I'm dealing only with the simulation here. I'll get to actual component selection when I discuss the prototype and the finished board.

Input Voltage

I chose 5V as a target input voltage. I could run the simulation at 12V, but that isn't my target input, that is just something I would like my power supply to be able to handle. I also want it to handle a LiPo battery, so I need to run the simulation at 3.7V too.

However, the big problem with the first simulation is that there is no internal resistance specified for the voltage source. A real voltage source does have an internal resistance, and this causes the input voltage to drop as more current is drawn. I change the simulation to use an IR of 0.5 Ohms. This seemed to produce a realistic drop in the input voltage.

Output Capacitor

The output capacitor (C2) serves to smooth out the ups and downs of the output voltage by storing charge during the on phase of the diode and providing it when it is in the off phase. If the capacitance is too small, the output will have a ripple. If it is too large, it will take too much power to charge. 0.22uF is lower than most designs seem to recommend. I tried up to 1uF in the simulation. The only effect was to lengthen the ramp-up time, so I stuck with 0.22uF.

Capacitors have a resistance called ESR (Equivalent Series Resistance). This affects how quickly it can discharge and, of course, dissipates power. The lower the better. My model used 0.025 Ohms.

Rsense

The transformer model provided by Wurth actually models things like saturation current, so I was intrigued as to how much I could affect the simulation by varying this resistor. I dropped it as low as 0.02 Ohms, which had no effect. I raised it 0.1 Ohms and this completely destroyed the circuit's ability to generate a high voltage. So I stuck with 0.05 Ohms!

Input Capacitor

This capacitor smooths the input voltage by charging while the MOSFET is off and providing power when it is on. Like the output capacitor, you want to have a low ESR so that as much power is delivered as fast as possible to the transformer. I left this value completely alone and defined an ESR of 0.074 Ohms.

Ccomp and Rcomp

And so we come to loop compensation. Do you know what Bode plots are? How about poles? Zeros? Right half planes? No? Me neither. Basically, what these values do is to control how quickly the chip responds to changes in load to keep the voltage constant. If it reacts too quickly the output voltage will jump up and down. If it reacts too slowly, the output voltage might never adjust to the load before the load changes again. I messed with these values. If I increase Ccomp (to say 220nF) the simulation overshoots the target, then drops, then overshoots. etc. If I decrease it, there is a ripple in the output. In other words, 22nF seems about right. Changing the resistance has no noticeable effect.

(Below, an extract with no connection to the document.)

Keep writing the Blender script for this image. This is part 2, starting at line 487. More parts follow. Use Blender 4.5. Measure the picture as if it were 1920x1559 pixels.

If you are interested, this is all dealt with in note AN-1286. There is an online bode plot tool here or here. I did try and use the math to calculate the ideal values. I worked through the example in AN-1286 using excel and one of the online bode plot calculators, but my numbers didn't tally with theirs. I would be interested if someone could do this, though it doesn't really affect the actual circuit. I asked the folks over on Neonixie about this. They said 'Just build the prototype!'.

The MOSFET

Finally, the MOSFET. Nick de Smith has some recommendations:

Select the FET for low RDS_on, Q_g and C_oss

So I did. I changed the FET to an IRL640A. Basically, again, we want the MOSFET to consume as little power as possible.

However we need some other characteristics:

• V_ds needs to be able take the reflected voltage from the secondary. The IRL640A has a V_dsof 200V!
• V_gs(th) needs to be significantly below the input voltage. This value is the threshold at which the MOSFET starts to turn on. It actually completely turns on at some value above this. The IRL640A has a V_gs(th) of 1 to 2 volts.

It eventually turned out that this wasn't a great choice. We'll get to that.

Sadly, there seems to be no LTSpice model for the IRL640A, so I had to make one using this tool kept at the Yahoo mail group.

Results

The results aren't much different than the initial circuit. The output voltage curve is pretty much identical. This is the reflected voltage (Vds):

There's still ringing, but it's a little bit better. Peak voltage is at least below 100V!

Let's take a look at the current through the primary side:

By my reading of the Wurth data sheet the current can go up to around 6A before the transformer saturates. So we're good, but there is clearly ringing going on here too.

We'll address that in the next log.

3.7V

If I run this using 3.7V, I get this:

This is not good! The MOSFET apparently stops switching. The IR of 0.5 Ohms is excessive for a LiPo. It turns out that this was pulling the input voltage below 3V, which is too low for the IC (not sure why this means the MOSFET apparently stays on, but whatever. The internal resistance of a LiPo is typically in the mOhms. Anyway, setting a more realistic IR for the input fixes this problem.